Sandy Kiesel, who heads the Election Integrity Force in Michigan, maintained her poll “challengers” will be trained to be “polite, respectful and to obey the law”.
“We’re not about trying to hassle poll workers,” Kiesel told Reuters. “It’s about transparency. If we can all see what’s going on, maybe we wouldn’t have these arguments whether elections are free and fair.”
Republican support
For its part, the Republican Party said it welcomes volunteers from many different groups, expects them to respect the law, and to follow the party’s training.
The Republican National Convention has poured resources into recruiting observers and workers since being freed from the restrictions of a court-ordered consent decree in 2018.
It expects to have trained more than 52,000 poll watchers and workers between November last year and the coming election, saying comparative numbers for past elections were unavailable.
“Our program is independent of anything else,” said RNC spokesperson Danielle Alvarez.
The consent decree, which sharply limited the party’s ability to challenge voters’ qualifications, was put in place after the RNC, during a 1981 governor’s race in New Jersey, engaged in intimidation tactics targeted at minority voters.
A spokesman for the Democratic National Committee said they did not have a national number because state party offices manage their poll watcher recruitment.

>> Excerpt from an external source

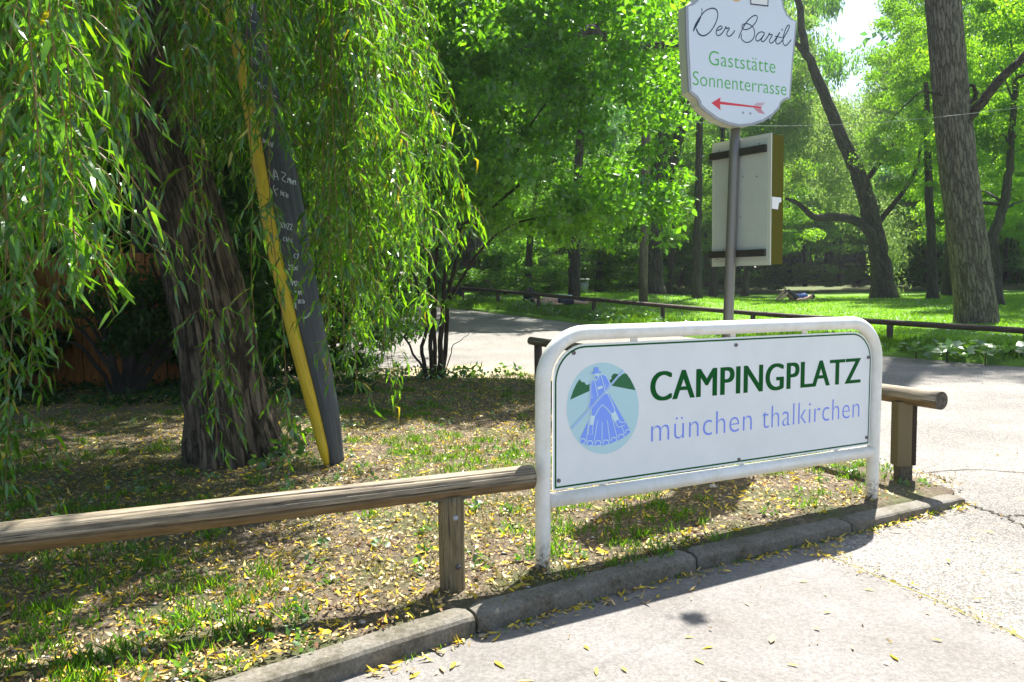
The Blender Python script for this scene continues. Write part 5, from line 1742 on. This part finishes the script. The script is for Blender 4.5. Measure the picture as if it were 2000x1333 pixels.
# dark rucksack on the lawn
q = D(1035, 578, 24.5); gq = gz(q.x, q.y) + .05
rk = thing('rucksack', 'black rucksack standing on the grass behind the far rail', 'bag', (q.x, q.y, gq))
tube('bag', [Vector((q.x, q.y, gq + z)) for z in (0, .06, .2, .36, .45)], [.2, .24, .22, .16, .06], M['black'], rk, 14, log_disp(3, .2))
tube('strap', smooth_path([(q.x - .14, q.y - .16, gq + .1), (q.x - .17, q.y - .27, gq + .22), (q.x - .1, q.y - .17, gq + .36)], 4), .018, M['black'], rk, 6)

# ================================================================== GROUND COVER
def in_frame(x, y, z=0.05, mx=120):
    a, b_, c = project(np.array([[x, y, z]]))
    return c[0] > .3 and -mx < a[0] < 2000 + mx and b_[0] < 1333 + mx
def kerb_d(x, y):
    if x > -.133:
        return (x + .133) * kn.x + (y - 2.679) * kn.y
    return (x + .133) * -.583 + (y - 2.679) * .812
def bed_pts(n, seed, near=1.6, ymax=9.8):
    """random spots on the verge, denser near the camera"""
    r_ = np.random.RandomState(seed)
    out = []
    X = r_.uniform(-7.5, 2.6, n * 6)
    Y = 2.2 + (ymax - 2.2) * r_.rand(n * 6) ** near
    for x, y in zip(X, Y):
        if kerb_d(x, y) < .105: continue
        # right border of the verge
        if x > .42 + (9.4 - y) * .452 - .02: continue
        px_ = 1000 + F * x / y
        if px_ < -150 or px_ > 2100: continue
        out.append((x, y, bed_z(x, y)))
        if len(out) >= n: break
    return np.array(out)
def patch(x, y, f=1.1, s=0): return mn.noise(Vector((x * f, y * f, 9 + s)))
# fallen leaves on the verge
def litter(name, P, m, lmin, lmax, wr_, label, cat='leaves', zoff=.004, tilt_=.45):
    n = len(P)
    X = rs.randn(n, 3); X[:, 2] *= .14
    Nn = rs.randn(n, 3) * tilt_; Nn[:, 2] += 1
    L = rs.uniform(lmin, lmax, n)
    P = P.copy(); P[:, 2] += zoff + .006 * rs.rand(n)
    V, Fc, rv = leaf_cloud_long(P, X, Nn, L, L * wr_ * rs.uniform(.7, 1.2, n), rs.uniform(-1.6, 1.0, n))
    return tag(obj_np(name, V, Fc, M[m], None, rndv=rv), label, cat, kind='stuff')
def sel(P, thr, f=1.3, s=0, inv=False):
    return np.array([p for p in P if (patch(p[0], p[1], f, s) > thr) != inv or rnd.random() < .25])
litter('fallen_leaves', bed_pts(9500, 1), 'litter_yellow', .018, .05, .3, 'narrow yellow willow leaves scattered over the verge')
litter('fallen_leaves', bed_pts(26000, 2, 1.4), 'litter_tan', .010, .034, .34, 'dry tan willow leaves covering the soil of the verge')
litter('fallen_leaves', bed_pts(8000, 3), 'litter_brown', .012, .035, .45, 'crumpled brown leaves among the litter of the verge')
litter('fallen_leaves', bed_pts(26000, 22, 1.3), 'litter_tan', .006, .018, .55, 'fine crumbs of dry leaf over the soil of the verge')
litter('fallen_leaves', bed_pts(7000, 23, 1.3), 'litter_brown', .006, .02, .6, 'fine dark crumbs of old leaf over the soil of the verge')
# grass blades on the verge in tufts
def blades(name, P, m, hmin, hmax, wd, label, lean_=.5, cat='grass'):
    n = len(P)
    X = rs.randn(n, 3) * lean_; X[:, 2] = 1
    Nn = rs.randn(n, 3); Nn[:, 2] = 0
    L = rs.uniform(hmin, hmax, n)
    V, Fc, rv = leaf_cloud_quad(P, X, Nn, L, np.full(n, wd) * rs.uniform(.7, 1.3, n))
    return tag(obj_np(name, V, Fc, M[m], None, rndv=rv), label, cat, kind='stuff')
P0 = bed_pts(2400, 5, 1.5)
P0 = np.array([p for p in P0 if patch(p[0], p[1], .9) > .10 or rnd.random() < .06])
tuft = np.repeat(P0, 22, axis=0)
tuft[:, :2] += rs.randn(len(tuft), 2) * .028
blades('grass', tuft, 'grass_blade', .02, .065, .0045, 'short green grass tufts on the leafy verge')
P0 = bed_pts(1600, 6, 1.5)
P0 = np.array([p for p in P0 if patch(p[0], p[1], 1.1, 4) > .0 or rnd.random() < .1])
tuft = np.repeat(P0, 16, axis=0)
tuft[:, :2] += rs.randn(len(tuft), 2) * .04
blades('dry_grass', tuft, 'grass_dry', .015, .05, .004, 'dry straw-coloured grass on the verge', .9)
P0 = bed_pts(480, 8, 1.4)
P0 = np.array([p for p in P0 if patch(p[0], p[1], .8, 2) > -.1])
plants('weeds', 'small broad-leaved weeds scattered over the verge', 'weeds', P0 + np.array([0, 0, .012]), np.full(len(P0), .045), 14, .028, .65, 'leaf_ivy', -.1, 'stuff')
# pebbles
C = bed_pts(900, 12, 1.5)
Vv, Ff = [], []
ico = [(0, 0, 1), (.9, 0, .3), (.28, .85, .3), (-.72, .53, .3), (-.72, -.53, .3), (.28, -.85, .3), (0, 0, -.6)]
icf = [(0, 1, 2), (0, 2, 3), (0, 3, 4), (0, 4, 5), (0, 5, 1), (6, 2, 1), (6, 3, 2), (6, 4, 3), (6, 5, 4), (6, 1, 5)]
for c in C:
    s = rnd.uniform(.004, .013)
    o_ = len(Vv)
    ang = rnd.uniform(0, 6)
    for a, b_, d in ico:
        Vv.append((c[0] + s * (a * math.cos(ang) - b_ * math.sin(ang)) * 1.3, c[1] + s * (a * math.sin(ang) + b_ * math.cos(ang)), c[2] + s * d * .7))
    Ff += [tuple(i + o_ for i in f) for f in icf]
tag(obj_np('pebbles', Vv, Ff, M['stone'], None, smooth=True), 'small pale pebbles lying in the soil of the verge', 'pebbles', kind='stuff')
# three larger stones
def stone(x, y, r, label):
    p = G(x, y, .07)
    p.z = bed_z(p.x, p.y)
    V, Q, uv = tube_arrays([p + Vector((0, 0, z * r)) for z in (-.3, 0, .35, .6)], [r * .8, r, r * .85, r * .4], 14, True, lambda a, L: .25 * mn.noise(Vector((math.cos(a) * 1.5 + x, math.sin(a) * 1.5, L * 40))))
    tag(obj_np('stone', V, Q, M['stone'], None, smooth=True), label, 'stone')
stone(557, 1160, .019, 'grey stone on the verge left of the nearest post')
stone(282, 1280, .014, 'pale rounded stone near the lower left corner')
stone(868, 886, .022, 'pale stone on the grass above the log rail')
stone(1392, 957, .022, 'grey stone under the lower bar of the camp site sign')
# litter and moss against the kerb and on the asphalt
def strip_pts(n, a, b_, spread, seed, zf):
    r_ = np.random.RandomState(seed)
    out = []
    for _ in range(n):
        t = r_.rand()
        p = poly_at(KERB[2:], t)
        q = p - kn * abs(r_.randn()) * spread
        out.append((q.x, q.y, zf))
    return np.array(out)
litter('fallen_leaves', strip_pts(230, 0, 0, .03, 1, .007), 'litter_yellow', .025, .05, .22, 'narrow yellow leaves gathered along the foot of the kerb')
litter('fallen_leaves', strip_pts(200, 0, 0, .04, 2, .007), 'litter_tan', .02, .045, .25, 'pale dry leaves gathered along the foot of the kerb')
P1 = []
for _ in range(420):
    t = rnd.random() ** 1.6
    s = poly_at([(q.x, q.y) for q in ([Vector((1.38, 3.5, 0))] + seam[:4])], t)
    P1.append((s.x + .02 + rnd.gauss(0, .012 + .05 * (1 - t)), s.y + rnd.gauss(0, .03), .008))
litter('fallen_leaves', np.array(P1[:70]), 'litter_yellow', .015, .035, .25, 'yellow leaf bits lying along the joint of the two asphalts')
litter('fallen_leaves', np.array(P1[210:]), 'litter_tan', .008, .02, .4, 'dry leaf crumbs lying along the joint of the two asphalts')
# weeds in the kerb gutter
P0 = strip_pts(60, 0, 0, .012, 4, .004)
tuft = np.repeat(P0, 7, axis=0); tuft[:, :2] += rs.randn(len(tuft), 2) * .012
blades('gutter_weeds', tuft, 'grass_blade', .01, .03, .004, 'tiny weeds growing at the foot of the kerb', .8, 'weeds')
# many small crumbs over the coarse road
P1 = []
for _ in range(800):
    x, y = rnd.uniform(-1, 7), 2.2 + 9 * rnd.random() ** 1.3
    d = (x + .133) * kn.x + (y - 2.679) * kn.y
    if d > -.05 and x < .55 + (9.4 - y) * .452: continue
    P1.append((x, y, .005))
litter('fallen_leaves', np.array(P1), 'litter_tan', .01, .025, .5, 'scattered dry leaf crumbs on the road surface')
# single fallen leaves that show on the pavement
spots = [(1505, 1256, .06), (1140, 1260, .03), (1165, 1303, .04), (1025, 1212, .03), (1360, 1150, .03), (1590, 1085, .03), (1623, 1194, .03), (1688, 1150, .03), (1755, 1290, .045), (1842, 1252, .03), (1735, 1122, .035), (1850, 1092, .035), (1893, 1052, .03), (1942, 1040, .035), (1900, 1170, .03), (1455, 1176, .025), (1394, 1262, .035), (1336, 1243, .028), (1355, 1285, .04), (965, 1290, .05), (1010, 1330, .045), (1150, 1175, .03), (1283, 1168, .03), (1560, 1300, .03), (890, 1292, .045), (860, 1300, .04), (800, 1325, .05), (1985, 1230, .04), (1995, 1115, .03), (1560, 1135, .03), (1665, 1262, .025), (1430, 1330, .035), (1225, 1312, .03)]
for i, (x, y, L) in enumerate(spots):
    p = G(x, y, .012)
    o = link('fallen_leaf', leaf_me[i % 3] if i % 3 == 9 else None or leaf_me[0].copy(), None)
    o.data.materials.clear()
    o.data.materials.append(M['litter_yellow'] if i % 5 else M['litter_tan'])
    o.location = p
    o.rotation_euler = (rnd.uniform(-.2, .2), rnd.uniform(-.1, .1), rnd.uniform(0, 6.28))
    o.scale = (L * 1.25, L * .34, L * .25)
    tag(o, 'single narrow yellow or tan willow leaf lying on the pale asphalt before the kerb', 'leaf', 'single leaves on the asphalt')

# ---- far verge: grass, white flowers and broad leaved plants
P1 = []
vr = np.random.RandomState(31)
while len(P1) < 5200:
    t = vr.rand()
    p = poly_at(EDGE[2:8], t)
    q = p + Vector((vr.uniform(0, 1) * 1.6 * .8, vr.uniform(0, 1) * 1.6, 0)) + Vector((vr.randn() * .08, vr.randn() * .08, 0))
    P1.append((q.x, q.y, gz(q.x, q.y) + .05))
P1 = np.array(P1)
tuft = np.repeat(P1, 9, axis=0); tuft[:, :2] += vr.randn(len(tuft), 2) * .06
blades('grass', tuft, 'grass_blade', .06, .20, .012, 'tall green grass along the far side of the road', .4)
C = []
for _ in range(330):
    t = vr.rand()
    p = poly_at(EDGE[4:8], t)
    q = p + Vector((.5, .75, 0)) * vr.uniform(.3, 1.8)
    if mn.noise(Vector((q.x * .9, q.y * .9, 0))) < -.02: continue
    C.append((q.x, q.y, gz(q.x, q.y) + .14))
plants('roadside_plants', 'bushy green weeds under the far log rail', 'plants', C, np.full(len(C), .22), 40, .09, .55, 'leaf_ivy', -.2, 'stuff')
for i, (x, y, Y) in enumerate(((1790, 668, 11.6), (1830, 660, 11.9), (1865, 668, 11.3), (1905, 660, 11.4), (1940, 668, 11.0), (1975, 662, 11.1), (2020, 670, 10.8), (1850, 680, 11.0), (1925, 685, 10.6))):
    c = D(x, y, Y)
    c.z = gz(c.x, c.y) + .12
    root = thing('butterbur_plant', 'broad-leaved low plant under the far rail near the pine', 'plant', c, 'broad-leaved plants near the pine')
    n = 26
    Pp = np.array(c) + rs.randn(n, 3) * np.array([.22, .14, .05])
    Pp[:, 2] = c.z + .10 * rs.rand(n)
    X = rs.randn(n, 3); X[:, 2] *= .3
    Nn = rs.randn(n, 3) * .35; Nn[:, 2] += 1
    L = rs.uniform(.10, .19, n)
    V, Fc, rv = leaf_cloud_quad(Pp, X, Nn, L, L * .95)
    obj_np('leaves', V, Fc, M['leaf_ivy'], root, rndv=rv)
    obj_np('stalks', *(lambda t_: (t_[0], t_[1]))(tube_arrays([Vector((c.x, c.y, c.z - .15)), Vector((c.x, c.y, c.z + .05))], [.01, .008], 5)), M['stem_bark'], root)
# lawn blades + daisies
P1 = []
while len(P1) < 15000:
    Y = 12 + 22 * vr.rand() ** 1.2
    xpx = vr.uniform(880, 2080)
    X = (xpx - 1000) / F * Y
    # must lie beyond the road edge
    xe = np.interp(Y, [7.8, 10, 12.3, 17.2, 24.2, 32], [9.5, 7.0, 5.6, 2.4, -2.6, -9])
    if X < xe + .6: continue
    P1.append((X, Y, gz(X, Y) + .06))
P1 = np.array(P1)
tuft = np.repeat(P1, 4, axis=0); tuft[:, :2] += vr.randn(len(tuft), 2) * .08
blades('lawn_grass', tuft, 'grass_lawn', .03, .08, .02, 'short bright lawn grass beyond the far rail', .7)
P2 = np.array([p for p in P1 if mn.noise(Vector((p[0] * .5, p[1] * .25, 2))) > .12][:1300])
P2[:, 2] += .05
n = len(P2)
X = rs.randn(n, 3); X[:, 2] = 0
Nn = rs.randn(n, 3) * .3; Nn[:, 2] += .6; Nn[:, 1] -= .6
V, Fc, rv = leaf_cloud_quad(P2, X, Nn, np.full(n, .035), np.full(n, .035))
tag(obj_np('daisies', V, Fc, M['petal'], None, rndv=rv), 'white daisies dotted over the sunny lawn', 'flowers', kind='stuff')
# undergrowth at the far left woodland floor
C = [(vr.uniform(-6.5, -1.6), vr.uniform(7.6, 9.8), .06) for _ in range(240)]
C = [c for c in C if c[1] > 8.0 or c[0] < -3]
plants('undergrowth', 'dark low undergrowth in front of the plank fence', 'plants', C, np.full(len(C), .14), 26, .06, .6, 'leaf_dark', -.2, 'stuff')

# ================================================================== THE AIR
hz = bpy.data.materials.new('haze')
hz.use_nodes = True
hz.node_tree.nodes.remove(hz.node_tree.nodes['Principled BSDF'])
pv_ = hz.node_tree.nodes.new('ShaderNodeVolumePrincipled')
pv_.inputs['Color'].default_value = (.86, .93, 1, 1)
pv_.inputs['Density'].default_value = .0006
pv_.inputs['Anisotropy'].default_value = .3
hz.node_tree.links.new(pv_.outputs[0], hz.node_tree.nodes['Material Output'].inputs['Volume'])
o = box('haze', (10, 140, 12.5), Vector((1, 0, 0)), Vector((0, 1, 0)), ZV, 920, 960, 31, None)
o.data.materials.append(hz)
o['kind'] = 'stuff'
o['label'] = 'thin pale summer haze filling the air'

But the DNC said it has hired five staffers to work in North Carolina, Wisconsin, Nevada, Arizona and Texas to counter efforts to subvert the electoral process, including ballot counting and the certification of results.
In North Carolina’s rural Henderson County, as voters cast ballots in May’s primary elections, aggressive groups turned up.
Observers demanded to inspect voting machine tabulators in violation of state election laws.
Others repeatedly grilled poll workers or demanded to take pictures inside voting stations. When told to stop, they said they were following guidance from a Republican Party lawyer, said Henderson County Election Director Karen Hebb.
“It was stressful,” she said. “If we refused to let the observers do something, they said, ‘You know you can be sued if you don’t allow us.'”
Some of the Republican observers later identified themselves as members of the North Carolina Election Integrity Team, a group linked to a nationwide effort led by lawyer Cleta Mitchell, a longtime Republican election lawyer and promoter of voter fraud theories who joined Trump’s legal team in his effort to overturn the result of the 2020 elections.
As head of the Election Integrity Network, Mitchell is training election observers and is trying to build grassroots networks of conservatives in advance of the midterms. In the first six months of 2022, her network hosted a series of training sessions for activists in Michigan, Pennsylvania, Wisconsin, Virginia, North Carolina, Georgia, Florida and Arizona.
Although Mitchell and other activists said the effort is nonpartisan, the project is funded by the Conservative Partnership Institute, a Washington nonprofit organisation with deep ties to Trump’s political network.
Mark Meadows, Trump’s former chief of staff, is listed as the organisation’s “senior partner”.
Trump’s political action committee, Save America, gave the group $1m in 2021, campaign finance records show. Meadows and Mitchell did not return requests for comment from Reuters.